Within that Taksim context, I can easily state that Swing's treble with the Classic shimmered without any harshness while delivering superb upper midrange tone where Vivid offered ultimate dynamics and treble extension but also somewhat paler timbres. My reference Aurender A10 split the difference. It kept the treble extension and dynamic ease of Vivid but also had the slightly richer tone of Classic. The A10 of course is a $5'000 streamer with multi-channel bridged DAC chips where Swing's $699 sticker gets us a stereo chip. One should expect differences but in a less revealing context, the Aurender would likely struggle to pull ahead. That's no slant on it but rather, acknowledgment at what level Swing operates.

Long listening sessions would reveal other slight differences, with the Aurender staging a bit more broadly, imaging a bit tighter and specific and its bass being a bit more detailed. Again, it will take systems far more revealing and taxing than the desktop systems Swing is typically designed to serve to get any sense of limitation from that little box.

There was no doubt when cueing up the DSD tape transfer of Emil Gilel's reading of Tchaikovsky's First Piano Concerto with Chicago under Reiner that Swing didn't give the instrument its full body compared to the Aurender. On the other hand, it sounded far more natural and alive than SOtM's DAC.

Did your alarm go off? Although a few years old now, the SOtM still sells for $3'500 and is a battery-powered affair for ultimate torque and silence yet Swing clearly outshone the Korean on both counts. Swing also offered better width and depth of staging. The SOtM's sole redeeming quality were its analog inputs and analog volume control to serve as a true preamplifier.

On the latter aspect, Swing's digital volume control simply was more transparent and dynamic than its unattenuated signal run into SOtM's analog attenuator, thus denying SOtM their one expected superiority.

About mid review, I received an email from Oz asking me to check on the effect of one of the filters embedded in the Sabre chip, namely the deemphasis which arrives activated by default and should actually be turned off.

Long story short, emphasis refers to a practice from the early digital days when treble was boosted ~10dB during recording to improve S/NR. CD players applied a deemphasis filter during playback if the need to do so was encoded at the start of the disc. The practice disappeared as the quality of digital recording improved and earlier recordings were remastered without emphasis.

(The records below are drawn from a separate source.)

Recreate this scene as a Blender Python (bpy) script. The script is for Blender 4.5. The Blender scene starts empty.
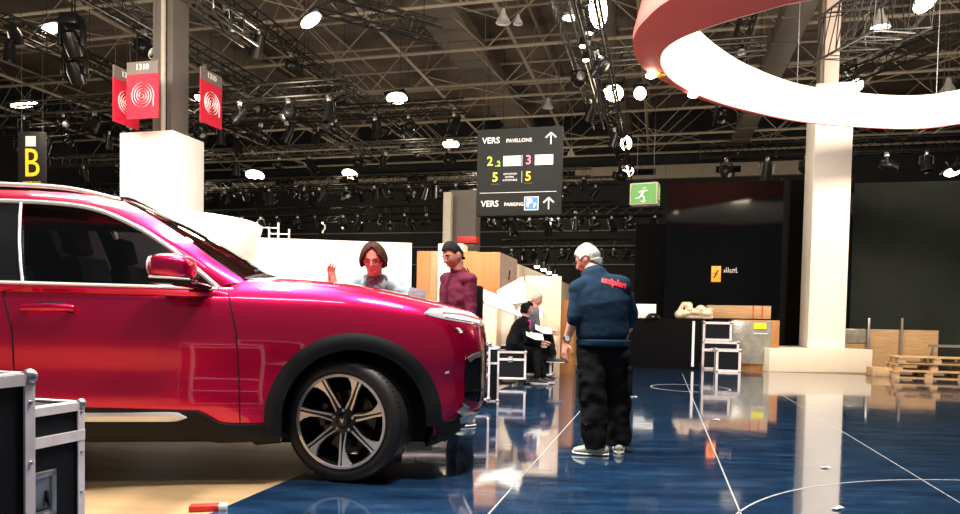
import bpy, bmesh, math, random
from mathutils import Vector as V, Matrix, noise, Quaternion
from mathutils.bvhtree import BVHTree
random.seed(7)
R = math.radians
sc = bpy.context.scene
COL = sc.collection

# ------------------------------------------------------------------ camera
F = 700.0; CX = 480.0; CY = 257.0; SHP = 85.0; CAMH = 1.08
PITCH = R(-2.0); ROLL = R(1.1)
cf = V((0, math.cos(PITCH), math.sin(PITCH)))
r0 = V((1, 0, 0)); u0 = V((0, -math.sin(PITCH), math.cos(PITCH)))
cr = math.cos(ROLL)*r0 + math.sin(ROLL)*u0
cu = -math.sin(ROLL)*r0 + math.cos(ROLL)*u0
CAM = V((0, 0, CAMH))
cam_d = bpy.data.cameras.new('camera'); cam = bpy.data.objects.new('camera', cam_d); COL.objects.link(cam)
cam.matrix_world = Matrix(((cr.x, cu.x, -cf.x, 0), (cr.y, cu.y, -cf.y, 0), (cr.z, cu.z, -cf.z, CAMH), (0, 0, 0, 1)))
cam_d.sensor_width = 36; cam_d.lens = 36*F/960; cam_d.shift_y = SHP/960
cam_d.clip_start = 0.05; cam_d.clip_end = 200
sc.camera = cam
def ray(px, py):
    return cr*((px-CX)/F) + cu*(-(py-CY-SHP)/F) + cf
def W(px, py, Y):                       # the place seen at a pixel, Y metres down the hall
    d = ray(px, py); return CAM + d*(Y/d.y)
def G(px, py, z=0.0):                   # the place seen at a pixel, at height z
    d = ray(px, py); return CAM + d*((z-CAMH)/d.z)
HA = R(-14.4)                           # the hall and its stage are turned this much
def H(u, v, z=0.0):                     # hall coordinates: u across, v down the hall
    return V((u*math.cos(HA)-v*math.sin(HA), u*math.sin(HA)+v*math.cos(HA), z))
def UV(p):
    return (p.x*math.cos(HA)+p.y*math.sin(HA), -p.x*math.sin(HA)+p.y*math.cos(HA))

# ------------------------------------------------------------------ materials
def mat(name, col, rough=0.5, metal=0.0, spec=0.5, var=0.08, scale=8.0, bump=0.0, bscale=60.0, coat=0.0, emit=None, es=0.0, stretch=None):
    m = bpy.data.materials.new(name); m.use_nodes = True
    nt = m.node_tree; b = nt.nodes['Principled BSDF']
    b.inputs['Roughness'].default_value = rough; b.inputs['Metallic'].default_value = metal
    b.inputs['Specular IOR Level'].default_value = spec
    b.inputs['Coat Weight'].default_value = coat; b.inputs['Coat Roughness'].default_value = 0.03
    tc = nt.nodes.new('ShaderNodeTexCoord')
    mp = nt.nodes.new('ShaderNodeMapping'); nt.links.new(tc.outputs['Object'], mp.inputs['Vector'])
    if stretch: mp.inputs['Scale'].default_value = stretch
    n = nt.nodes.new('ShaderNodeTexNoise'); n.inputs['Scale'].default_value = scale; n.inputs['Detail'].default_value = 4
    nt.links.new(mp.outputs['Vector'], n.inputs['Vector'])
    rp = nt.nodes.new('ShaderNodeValToRGB'); rp.color_ramp.elements[0].position = 0.3; rp.color_ramp.elements[1].position = 0.7
    rp.color_ramp.elements[0].color = tuple(c*(1-var) for c in col)+(1,)
    rp.color_ramp.elements[1].color = tuple(min(1, c*(1+var)) for c in col)+(1,)
    nt.links.new(n.outputs['Fac'], rp.inputs['Fac']); nt.links.new(rp.outputs['Color'], b.inputs['Base Color'])
    if bump:
        n2 = nt.nodes.new('ShaderNodeTexNoise'); n2.inputs['Scale'].default_value = bscale; n2.inputs['Detail'].default_value = 3
        nt.links.new(mp.outputs['Vector'], n2.inputs['Vector'])
        bp = nt.nodes.new('ShaderNodeBump'); bp.inputs['Strength'].default_value = bump; bp.inputs['Distance'].default_value = 0.01
        nt.links.new(n2.outputs['Fac'], bp.inputs['Height']); nt.links.new(bp.outputs['Normal'], b.inputs['Normal'])
    if emit:
        b.inputs['Emission Color'].default_value = tuple(emit)+(1,); b.inputs['Emission Strength'].default_value = es
    return m
def glassmat(name, tint, fmul=1.0, rough=0.01):
    m = bpy.data.materials.new(name); m.use_nodes = True; nt = m.node_tree; nt.nodes.clear()
    o = nt.nodes.new('ShaderNodeOutputMaterial'); mx = nt.nodes.new('ShaderNodeMixShader')
    t = nt.nodes.new('ShaderNodeBsdfTransparent'); t.inputs['Color'].default_value = tuple(tint)+(1,)
    g = nt.nodes.new('ShaderNodeBsdfGlossy'); g.inputs['Roughness'].default_value = rough
    fr = nt.nodes.new('ShaderNodeFresnel'); fr.inputs['IOR'].default_value = 1.45
    nt.links.new(fr.outputs[0], mx.inputs[0]); nt.links.new(t.outputs[0], mx.inputs[1]); nt.links.new(g.outputs[0], mx.inputs[2])
    nt.links.new(mx.outputs[0], o.inputs['Surface']); return m
M = {}
M['paint'] = mat('metallic_red_paint', (0.68, 0.0008, 0.068), 0.28, 0.80, 0.5, 0.03, 300, coat=1.0)
M['black_plastic'] = mat('black_plastic', (0.006, 0.006, 0.007), 0.55, 0, .3, bump=0.1, bscale=300)
M['gloss_black'] = mat('gloss_black', (0.008, 0.008, 0.009), 0.08)
M['chrome'] = mat('chrome', (0.88, 0.87, 0.87), 0.22, .4, var=0.02)
M['satin'] = mat('satin_metal', (0.82, 0.80, 0.78), 0.35, 0.4)
M['rubber'] = mat('tyre_rubber', (0.016, 0.014, 0.014), 0.5, 0, .4, bump=0.15, bscale=200)
M['alloy'] = mat('machined_alloy', (0.62, 0.60, 0.60), 0.25, .55)
M['dark_alloy'] = mat('dark_alloy', (0.02, 0.02, 0.022), 0.25, 0.6)
M['glass'] = glassmat('tinted_glass', (0.16, 0.16, 0.17))
M['wind_glass'] = glassmat('windscreen_glass', (0.55, 0.57, 0.58))
M['seat'] = mat('seat_leather', (0.02, 0.02, 0.022), 0.6)
M['lens'] = mat('headlamp_lens', (0.62, 0.52, 0.56), 0.12, 0.4, emit=(1, .9, .9), es=0.10)
M['alu'] = mat('aluminium_extrusion', (0.86, 0.76, 0.77), 0.4, 0.15, var=0.12, scale=14)
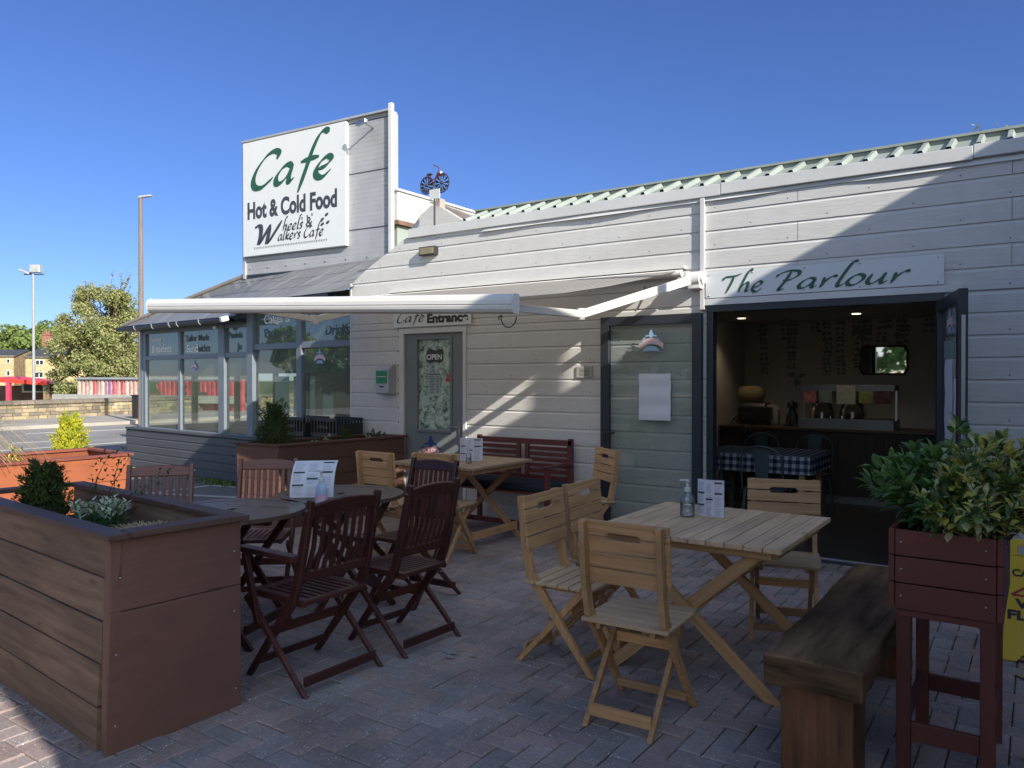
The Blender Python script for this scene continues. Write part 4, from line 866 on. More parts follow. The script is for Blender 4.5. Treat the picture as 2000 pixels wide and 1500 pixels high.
# ================================================================== small wall fittings
q = W(843, 492); o = thing('wall_floodlight', 'black framed rectangular floodlight high on the clapboard wall', 'lamp', tuple(q))
MB().box((q.x - .115, YW - .085, q.z - .048), (q.x + .115, YW - .016, q.z + .048)).build('housing', iron, o, True, .006)
MB().box((q.x - .10, YW - .090, q.z - .036), (q.x + .10, YW - .084, q.z + .036)).build('lens', brass, o, True, .002)
q = W(762, 742); o = thing('post_box', 'grey metal post box with a green label beside the cafe door', 'post box', (q.x, YW, q.z - .17))
m = MB(); m.prism([(-.015, -.17), (-.015, .17), (-.045, .185), (-.14, .12), (-.14, -.15), (-.09, -.17)], (q.x, YW, q.z), (0, 1, 0), (0, 0, 1), .21); m.build('box', grey_box, o, True, .006)
MB().box((q.x - .085, YW - .1435, q.z - .04), (q.x + .085, YW - .1405, q.z + .105)).build('label_plate', green_l, o, True)
text('POST', .028, (q.x - .07, YW - .145, q.z + .03), (1, 0, 0), UP, white_t, 'label_lettering', o, fitw=.14) if False else MB().box((q.x - .07, YW - .1455, q.z + .034), (q.x + .07, YW - .1437, q.z + .040)).build('label_line', white_t, o, True)
MB().box((q.x - .03, YW - .146, q.z - .085), (q.x + .03, YW - .1405, q.z - .068)).build('slot', iron, o, True)
q = W(1144, 727); o = thing('wall_plaque', 'small grey engraved plaque on the clapboards left of the folded glass door', 'plaque', tuple(q))
MB().box((q.x - .09, YW - .028, q.z - .055), (q.x + .09, YW - .016, q.z + .055)).build('plate', painted('grey_plate', (.33, .33, .30), .5), o, True, .003)
m = MB()
for i in range(6): m.box((q.x - .06 + .008 * (i % 2), YW - .0295, q.z + .03 - i * .013), (q.x + .055, YW - .0282, q.z + .0335 - i * .013))
m.build('engraving', grey_t, o, True)
q = onp(583 - 0, 640, P0, P1)
q = cp(sC + .05, 2.27, .16); o = thing('eaves_lamp', 'small white lamp under the gutter of the left window bay', 'lamp', tuple(q)); MB().sph(q - UP * .03, .04, 10, 8, sc=(1, 1, .8)).build('bulkhead', white_p, o, True)
q = cp(sD - .06, 2.33, .40); o = thing('security_camera', 'small white camera at the end of the conservatory gutter', 'camera', tuple(q)); MB().beam(q + cn * .05 - UP * .03, q - cn * .06, .06, .07).build('housing', white_p, o, True, .008)
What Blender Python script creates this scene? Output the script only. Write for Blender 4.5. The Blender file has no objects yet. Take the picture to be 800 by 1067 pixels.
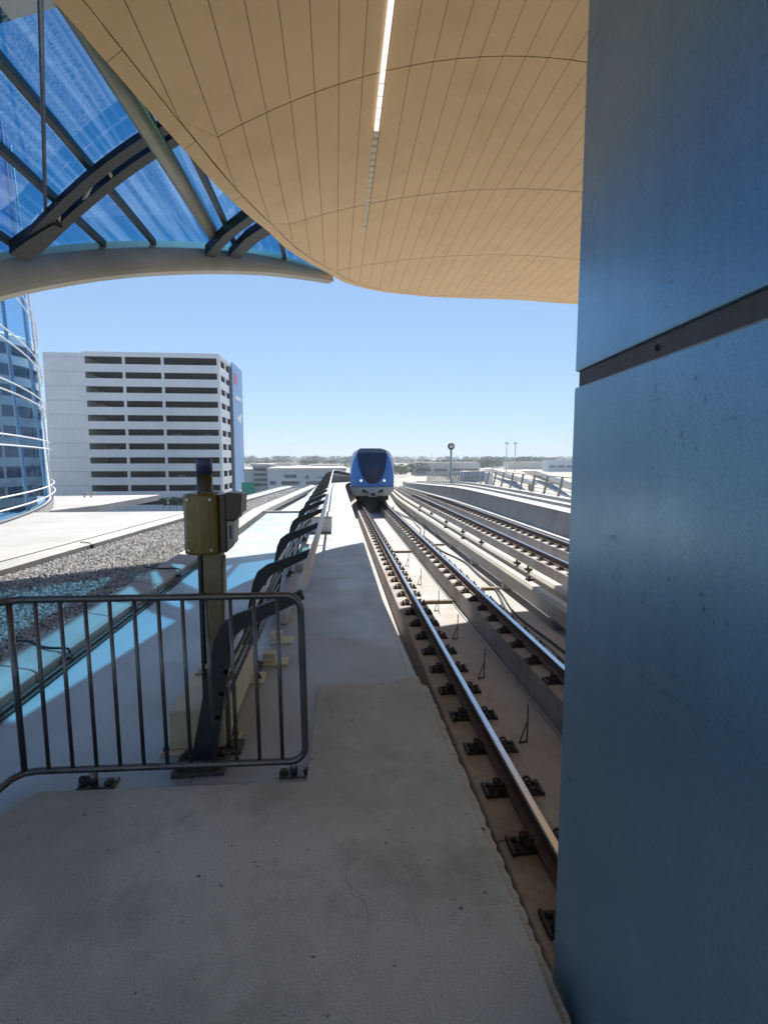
import bpy, bmesh, math, random
import numpy as np
from mathutils import Vector, Matrix
random.seed(7)
R = math.radians
sc = bpy.context.scene
COL = sc.collection
EYE = 2.72                      # camera height; z = 0 is the top of the rails, y runs along the track

# ------------------------------------------------------------------ camera maths (survey helpers)
F = 540.0
PITCH = math.atan(55.5 / F); YAW = math.atan(50 / F * math.cos(PITCH))
_f = Vector((math.sin(YAW) * math.cos(PITCH), math.cos(YAW) * math.cos(PITCH), -math.sin(PITCH)))
_r = Vector((math.cos(YAW), -math.sin(YAW), 0)); _u = _r.cross(_f)
CAM = Vector((0, 0, EYE))
def ray(px, py): return _f + _r * ((px - 400) / F) + _u * ((533.5 - py) / F)
def PZ(px, py, z):
    d = ray(px, py); return CAM + d * ((z - EYE) / d.z)
def PY(px, py, y):
    d = ray(px, py); return CAM + d * (y / d.y)
def PX(px, py, x):
    d = ray(px, py); return CAM + d * (x / d.x)
def PD(px, py, dist):
    d = ray(px, py); return CAM + d * (dist / math.hypot(d.x, d.y))
def bend(x, y, z):              # the viaduct runs straight, then curves right and falls away
    t = max(0.0, min(y, 42.0) - 29.0); e = max(0.0, y - 42.0)
    return Vector((x + .0033 * t * t + .086 * e, y, z - .0016 * t * t - .0416 * e))

# ------------------------------------------------------------------ object helpers
def tag(o, label=None, cat=None, group=None, kind=None):
    for k, v in (('label', label), ('category', cat), ('group', group), ('kind', kind)):
        if v: o[k] = v
    return o
def empty(name, loc, label, cat, group=None):
    o = bpy.data.objects.new(name, None); COL.objects.link(o); o.location = loc
    o.empty_display_size = .1
    return tag(o, label, cat, group)
def copy_tree(o, parent=None):
    c = o.copy(); COL.objects.link(c)
    if parent is not None: c.parent = parent
    for ch in list(o.children): copy_tree(ch, c)
    return c

class MB:
    def __init__(s): s.bm = bmesh.new()
    def face(s, pts, mi=0):
        vs = [s.bm.verts.new(p) for p in pts]
        f = s.bm.faces.new(vs); f.material_index = mi; return f
    def box(s, x0, x1, y0, y1, z0, z1, mi=0, m=None):
        c = [Vector((x, y, z)) for z in (z0, z1) for y in (y0, y1) for x in (x0, x1)]
        if m: c = [m @ v for v in c]
        v = [s.bm.verts.new(p) for p in c]
        for q in ((0, 2, 3, 1), (4, 5, 7, 6), (0, 1, 5, 4), (2, 6, 7, 3), (0, 4, 6, 2), (1, 3, 7, 5)):
            s.bm.faces.new([v[i] for i in q]).material_index = mi
    def tube(s, pts, r, n=8, mi=0, cap=True, smooth=True, rs=None):
        pts = [Vector(p) for p in pts]
        rings = []; prev = None
        for i, p in enumerate(pts):
            a = pts[max(0, i - 1)]; b = pts[min(len(pts) - 1, i + 1)]
            t = (b - a).normalized()
            if prev is None:
                w = Vector((0, 0, 1)) if abs(t.z) < .9 else Vector((1, 0, 0))
                nrm = t.cross(w).normalized()
            else:
                nrm = (prev - t * prev.dot(t)).normalized()
            prev = nrm; bn = t.cross(nrm)
            rr = rs[i] if rs else r
            rings.append([s.bm.verts.new(p + (nrm * math.cos(k * 2 * math.pi / n) + bn * math.sin(k * 2 * math.pi / n)) * rr) for k in range(n)])
        for A, B in zip(rings, rings[1:]):
            for k in range(n):
                f = s.bm.faces.new((A[k], A[(k + 1) % n], B[(k + 1) % n], B[k])); f.smooth = smooth; f.material_index = mi
        if cap:
            s.bm.faces.new(rings[0][::-1]).material_index = mi; s.bm.faces.new(rings[-1]).material_index = mi
    def sweep(s, prof, frames, mi=0, caps=True, smooth=False):
        """prof: closed list of 2D points; frames: functions/lists mapping (a,b)->point"""
        rings = [[s.bm.verts.new(fr(a, b)) for a, b in prof] for fr in frames]
        n = len(prof)
        for A, B in zip(rings, rings[1:]):
            for k in range(n):
                f = s.bm.faces.new((A[k], A[(k + 1) % n], B[(k + 1) % n], B[k])); f.smooth = smooth; f.material_index = mi
        if caps:
            s.bm.faces.new(rings[0][::-1]).material_index = mi; s.bm.faces.new(rings[-1]).material_index = mi
    def along(s, prof, ys, mi=0, smooth=False):
        s.sweep(prof, [(lambda a, b, y=y: bend(a, y, b)) for y in ys], mi, True, smooth)
    def plate(s, poly, axis, a0, a1, mi=0):
        """polygon in 2D extruded; axis 'y': poly=(x,z); 'z': poly=(x,y); 'x': poly=(y,z)"""
        def P(p, a):
            return Vector({'y': (p[0], a, p[1]), 'z': (p[0], p[1], a), 'x': (a, p[0], p[1])}[axis])
        A = [s.bm.verts.new(P(p, a0)) for p in poly]; B = [s.bm.verts.new(P(p, a1)) for p in poly]
        n = len(poly)
        for k in range(n):
            s.bm.faces.new((A[k], A[(k + 1) % n], B[(k + 1) % n], B[k])).material_index = mi
        s.bm.faces.new(A[::-1]).material_index = mi; s.bm.faces.new(B).material_index = mi
    def lathe(s, prof, c, n=16, mi=0, axis='z'):
        rings = []
        for r, h in prof:
            rings.append([s.bm.verts.new(Vector(c) + (Vector((r * math.cos(2 * math.pi * k / n), r * math.sin(2 * math.pi * k / n), h)) if axis == 'z'
                          else Vector((r * math.cos(2 * math.pi * k / n), h, r * math.sin(2 * math.pi * k / n))))) for k in range(n)])
        for A, B in zip(rings, rings[1:]):
            for k in range(n):
                f = s.bm.faces.new((A[k], A[(k + 1) % n], B[(k + 1) % n], B[k])); f.smooth = True; f.material_index = mi
        s.bm.faces.new(rings[0][::-1]).material_index = mi; s.bm.faces.new(rings[-1]).material_index = mi
    def build(s, name, mats, parent=None, bevel=0, loc=None, seg=2):
        bmesh.ops.recalc_face_normals(s.bm, faces=s.bm.faces[:])
        me = bpy.data.meshes.new(name); s.bm.to_mesh(me); s.bm.free()
        o = bpy.data.objects.new(name, me); COL.objects.link(o)
        for m in (mats if isinstance(mats, (list, tuple)) else [mats]): me.materials.append(m)
        if parent is not None:
            o.parent = parent
            # geometry is given in world coordinates
            o.matrix_parent_inverse = Matrix.Translation(-Vector(parent_world(parent)))
        if bevel:
            b = o.modifiers.new('bevel', 'BEVEL'); b.width = bevel; b.segments = seg; b.limit_method = 'ANGLE'; b.angle_limit = R(40)
            b.harden_normals = False
        return o
def parent_world(p):
    v = Vector(p.location)
    q = p
    while q.parent is not None:
        v = v + q.matrix_parent_inverse.to_translation(); q = q.parent; v = v + Vector(q.location)
    return v
def struct(o, name=None):
    o['kind'] = 'structure'; return o

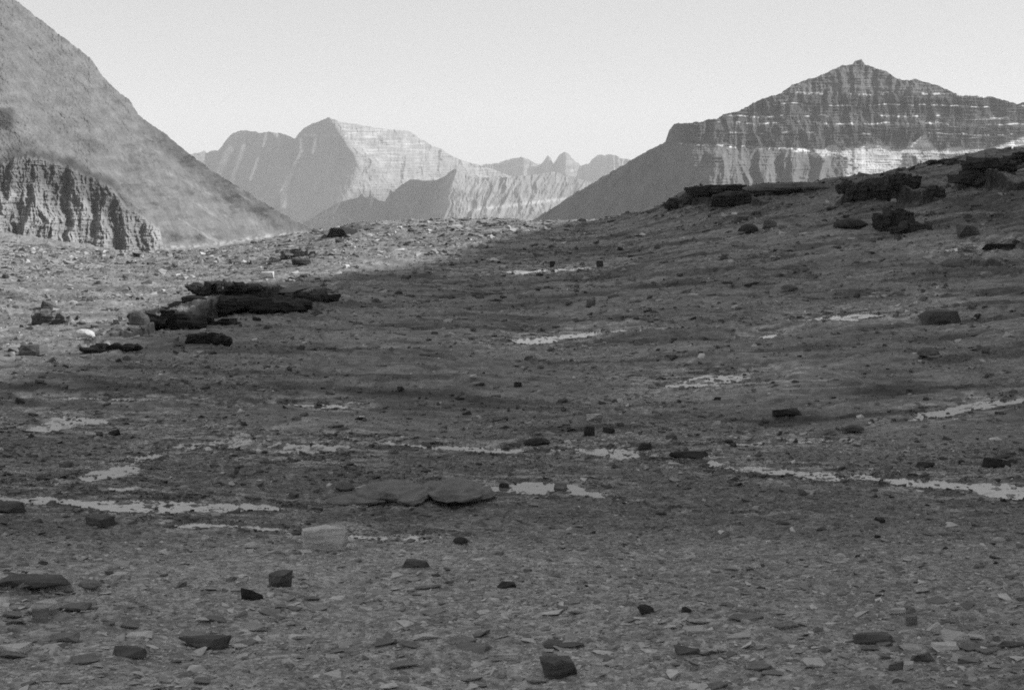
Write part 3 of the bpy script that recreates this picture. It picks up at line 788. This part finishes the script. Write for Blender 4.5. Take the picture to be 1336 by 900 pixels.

Activating the on-chip should only happen when a recording flags. It should be transparent otherwise. But as so often is the case, it wasn't quite. Turning that filter off did have a subtle but reproducible effect especially on soundstage width as well as air and ambient retrieval. It wasn't huge but a nice little boost of performance that required no effort to activate.

Since I was in the process of playing filter games, I tried various digital options for very minimal differences but did hear a slight resolution loss when applying stronger jitter reduction for PCM. If your source keeps jitter under good control, I would strongly advise to leave the PLL settings untouched. If you get digital noise now and then with some cheaper file or card readers, try to drop from high to medium jitter sensitivity and it might just do the trick.

The final test I ran would otherwise be a major audiophile no-no by slaving two volume controls in series to see which was the more deleterious. For said purpose I connected Swing's variable output to the Playback Design which has  very low  noise to accommodate the highly attenuated Swing signal I intended to feed it.

I needed files with a lot of microdynamic detail and superb soundstaging and settled on Boccherini's Guitar Concerti with the Accademia Ottoboni followed by Bach's Suite #1 with Hopkinson Smith on lute. This second recording has no soundstage per se as the lute is squarely centered and should be. It's the recorded venue echoes which provide  significant very low-level ambient data that can easily get decimated if resolution isn't preserved in the playback chain.